• Data section
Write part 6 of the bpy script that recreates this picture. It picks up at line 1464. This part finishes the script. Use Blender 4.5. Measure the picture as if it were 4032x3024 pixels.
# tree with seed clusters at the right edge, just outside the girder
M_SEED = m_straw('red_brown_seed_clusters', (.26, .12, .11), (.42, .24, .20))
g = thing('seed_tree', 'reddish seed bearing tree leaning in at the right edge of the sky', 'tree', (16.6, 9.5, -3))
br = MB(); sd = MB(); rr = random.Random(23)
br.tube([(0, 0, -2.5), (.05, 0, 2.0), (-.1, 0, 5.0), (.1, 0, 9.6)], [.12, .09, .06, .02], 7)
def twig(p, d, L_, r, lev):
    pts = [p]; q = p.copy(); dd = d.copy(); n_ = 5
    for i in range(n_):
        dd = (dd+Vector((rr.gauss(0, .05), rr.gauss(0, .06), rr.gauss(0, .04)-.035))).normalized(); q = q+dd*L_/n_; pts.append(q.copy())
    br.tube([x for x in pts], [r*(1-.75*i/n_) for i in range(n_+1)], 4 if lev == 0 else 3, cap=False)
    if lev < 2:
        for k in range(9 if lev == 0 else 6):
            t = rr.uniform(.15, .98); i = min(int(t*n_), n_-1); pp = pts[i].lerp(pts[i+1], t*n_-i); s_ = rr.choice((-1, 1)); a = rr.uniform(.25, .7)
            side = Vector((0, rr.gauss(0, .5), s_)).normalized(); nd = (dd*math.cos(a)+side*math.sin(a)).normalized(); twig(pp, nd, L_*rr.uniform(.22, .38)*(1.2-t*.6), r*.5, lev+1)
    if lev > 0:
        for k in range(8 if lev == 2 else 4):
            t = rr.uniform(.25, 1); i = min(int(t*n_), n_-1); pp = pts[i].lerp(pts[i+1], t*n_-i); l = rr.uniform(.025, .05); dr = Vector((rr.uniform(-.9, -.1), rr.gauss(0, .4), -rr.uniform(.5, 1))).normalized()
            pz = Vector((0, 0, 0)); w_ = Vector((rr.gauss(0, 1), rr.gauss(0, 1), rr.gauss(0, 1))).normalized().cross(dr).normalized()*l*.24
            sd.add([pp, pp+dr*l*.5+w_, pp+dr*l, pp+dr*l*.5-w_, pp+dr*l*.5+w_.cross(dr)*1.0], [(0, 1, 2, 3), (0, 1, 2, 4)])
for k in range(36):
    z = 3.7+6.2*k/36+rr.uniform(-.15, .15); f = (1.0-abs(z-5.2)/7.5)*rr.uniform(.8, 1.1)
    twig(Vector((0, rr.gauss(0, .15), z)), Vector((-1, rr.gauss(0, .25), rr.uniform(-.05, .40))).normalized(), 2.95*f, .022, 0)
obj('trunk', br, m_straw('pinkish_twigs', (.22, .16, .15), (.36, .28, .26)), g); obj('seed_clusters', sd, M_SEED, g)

• Objective
Extract all of the data above and output it character for character.

• Exercise output
Write part 6 of the bpy script that recreates this picture. It picks up at line 1464. This part finishes the script. Use Blender 4.5. Measure the picture as if it were 4032x3024 pixels.
# tree with seed clusters at the right edge, just outside the girder
M_SEED = m_straw('red_brown_seed_clusters', (.26, .12, .11), (.42, .24, .20))
g = thing('seed_tree', 'reddish seed bearing tree leaning in at the right edge of the sky', 'tree', (16.6, 9.5, -3))
br = MB(); sd = MB(); rr = random.Random(23)
br.tube([(0, 0, -2.5), (.05, 0, 2.0), (-.1, 0, 5.0), (.1, 0, 9.6)], [.12, .09, .06, .02], 7)
def twig(p, d, L_, r, lev):
    pts = [p]; q = p.copy(); dd = d.copy(); n_ = 5
    for i in range(n_):
        dd = (dd+Vector((rr.gauss(0, .05), rr.gauss(0, .06), rr.gauss(0, .04)-.035))).normalized(); q = q+dd*L_/n_; pts.append(q.copy())
    br.tube([x for x in pts], [r*(1-.75*i/n_) for i in range(n_+1)], 4 if lev == 0 else 3, cap=False)
    if lev < 2:
        for k in range(9 if lev == 0 else 6):
            t = rr.uniform(.15, .98); i = min(int(t*n_), n_-1); pp = pts[i].lerp(pts[i+1], t*n_-i); s_ = rr.choice((-1, 1)); a = rr.uniform(.25, .7)
            side = Vector((0, rr.gauss(0, .5), s_)).normalized(); nd = (dd*math.cos(a)+side*math.sin(a)).normalized(); twig(pp, nd, L_*rr.uniform(.22, .38)*(1.2-t*.6), r*.5, lev+1)
    if lev > 0:
        for k in range(8 if lev == 2 else 4):
            t = rr.uniform(.25, 1); i = min(int(t*n_), n_-1); pp = pts[i].lerp(pts[i+1], t*n_-i); l = rr.uniform(.025, .05); dr = Vector((rr.uniform(-.9, -.1), rr.gauss(0, .4), -rr.uniform(.5, 1))).normalized()
            pz = Vector((0, 0, 0)); w_ = Vector((rr.gauss(0, 1), rr.gauss(0, 1), rr.gauss(0, 1))).normalized().cross(dr).normalized()*l*.24
            sd.add([pp, pp+dr*l*.5+w_, pp+dr*l, pp+dr*l*.5-w_, pp+dr*l*.5+w_.cross(dr)*1.0], [(0, 1, 2, 3), (0, 1, 2, 4)])
for k in range(36):
    z = 3.7+6.2*k/36+rr.uniform(-.15, .15); f = (1.0-abs(z-5.2)/7.5)*rr.uniform(.8, 1.1)
    twig(Vector((0, rr.gauss(0, .15), z)), Vector((-1, rr.gauss(0, .25), rr.uniform(-.05, .40))).normalized(), 2.95*f, .022, 0)
obj('trunk', br, m_straw('pinkish_twigs', (.22, .16, .15), (.36, .28, .26)), g); obj('seed_clusters', sd, M_SEED, g)